What is being asked >> Give the listing again character for character, but drop the images.

Collected material >>
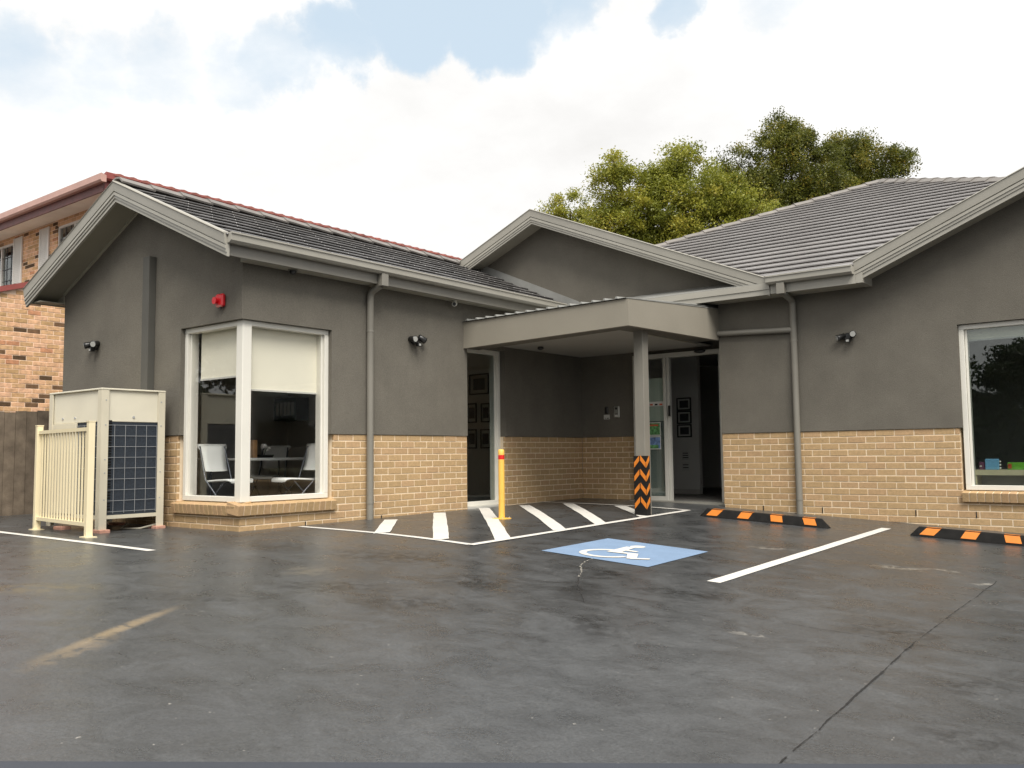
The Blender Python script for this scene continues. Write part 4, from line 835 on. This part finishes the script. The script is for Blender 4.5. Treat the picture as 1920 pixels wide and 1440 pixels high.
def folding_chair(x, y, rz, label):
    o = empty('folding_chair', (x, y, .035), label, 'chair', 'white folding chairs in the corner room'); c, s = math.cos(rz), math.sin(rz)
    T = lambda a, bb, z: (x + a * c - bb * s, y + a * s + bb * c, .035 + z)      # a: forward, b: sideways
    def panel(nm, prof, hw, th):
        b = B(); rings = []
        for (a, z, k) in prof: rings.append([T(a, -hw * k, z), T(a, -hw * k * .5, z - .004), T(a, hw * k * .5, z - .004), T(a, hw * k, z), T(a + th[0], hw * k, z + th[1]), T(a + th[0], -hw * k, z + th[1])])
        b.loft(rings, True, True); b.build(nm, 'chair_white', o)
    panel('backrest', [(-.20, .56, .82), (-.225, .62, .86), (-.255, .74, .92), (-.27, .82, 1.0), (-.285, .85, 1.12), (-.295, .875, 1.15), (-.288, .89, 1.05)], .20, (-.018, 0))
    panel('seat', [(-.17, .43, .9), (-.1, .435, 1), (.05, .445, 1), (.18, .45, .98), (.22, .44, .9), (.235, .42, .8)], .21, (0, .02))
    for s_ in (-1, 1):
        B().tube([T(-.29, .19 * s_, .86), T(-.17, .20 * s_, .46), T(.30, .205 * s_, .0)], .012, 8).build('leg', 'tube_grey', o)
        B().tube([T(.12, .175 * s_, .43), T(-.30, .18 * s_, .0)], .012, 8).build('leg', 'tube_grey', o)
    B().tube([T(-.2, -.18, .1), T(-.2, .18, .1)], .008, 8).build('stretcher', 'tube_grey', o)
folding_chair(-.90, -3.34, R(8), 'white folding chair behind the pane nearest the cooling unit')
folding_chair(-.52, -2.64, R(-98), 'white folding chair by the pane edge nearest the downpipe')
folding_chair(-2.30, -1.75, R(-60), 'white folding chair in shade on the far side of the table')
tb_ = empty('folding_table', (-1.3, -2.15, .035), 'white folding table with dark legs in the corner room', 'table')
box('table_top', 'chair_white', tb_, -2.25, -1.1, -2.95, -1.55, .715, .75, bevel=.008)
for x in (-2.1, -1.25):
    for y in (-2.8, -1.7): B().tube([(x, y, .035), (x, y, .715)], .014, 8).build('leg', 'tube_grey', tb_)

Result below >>
The Blender Python script for this scene continues. Write part 4, from line 835 on. This part finishes the script. The script is for Blender 4.5. Treat the picture as 1920 pixels wide and 1440 pixels high.
def folding_chair(x, y, rz, label):
    o = empty('folding_chair', (x, y, .035), label, 'chair', 'white folding chairs in the corner room'); c, s = math.cos(rz), math.sin(rz)
    T = lambda a, bb, z: (x + a * c - bb * s, y + a * s + bb * c, .035 + z)      # a: forward, b: sideways
    def panel(nm, prof, hw, th):
        b = B(); rings = []
        for (a, z, k) in prof: rings.append([T(a, -hw * k, z), T(a, -hw * k * .5, z - .004), T(a, hw * k * .5, z - .004), T(a, hw * k, z), T(a + th[0], hw * k, z + th[1]), T(a + th[0], -hw * k, z + th[1])])
        b.loft(rings, True, True); b.build(nm, 'chair_white', o)
    panel('backrest', [(-.20, .56, .82), (-.225, .62, .86), (-.255, .74, .92), (-.27, .82, 1.0), (-.285, .85, 1.12), (-.295, .875, 1.15), (-.288, .89, 1.05)], .20, (-.018, 0))
    panel('seat', [(-.17, .43, .9), (-.1, .435, 1), (.05, .445, 1), (.18, .45, .98), (.22, .44, .9), (.235, .42, .8)], .21, (0, .02))
    for s_ in (-1, 1):
        B().tube([T(-.29, .19 * s_, .86), T(-.17, .20 * s_, .46), T(.30, .205 * s_, .0)], .012, 8).build('leg', 'tube_grey', o)
        B().tube([T(.12, .175 * s_, .43), T(-.30, .18 * s_, .0)], .012, 8).build('leg', 'tube_grey', o)
    B().tube([T(-.2, -.18, .1), T(-.2, .18, .1)], .008, 8).build('stretcher', 'tube_grey', o)
folding_chair(-.90, -3.34, R(8), 'white folding chair behind the pane nearest the cooling unit')
folding_chair(-.52, -2.64, R(-98), 'white folding chair by the pane edge nearest the downpipe')
folding_chair(-2.30, -1.75, R(-60), 'white folding chair in shade on the far side of the table')
tb_ = empty('folding_table', (-1.3, -2.15, .035), 'white folding table with dark legs in the corner room', 'table')
box('table_top', 'chair_white', tb_, -2.25, -1.1, -2.95, -1.55, .715, .75, bevel=.008)
for x in (-2.1, -1.25):
    for y in (-2.8, -1.7): B().tube([(x, y, .035), (x, y, .715)], .014, 8).build('leg', 'tube_grey', tb_)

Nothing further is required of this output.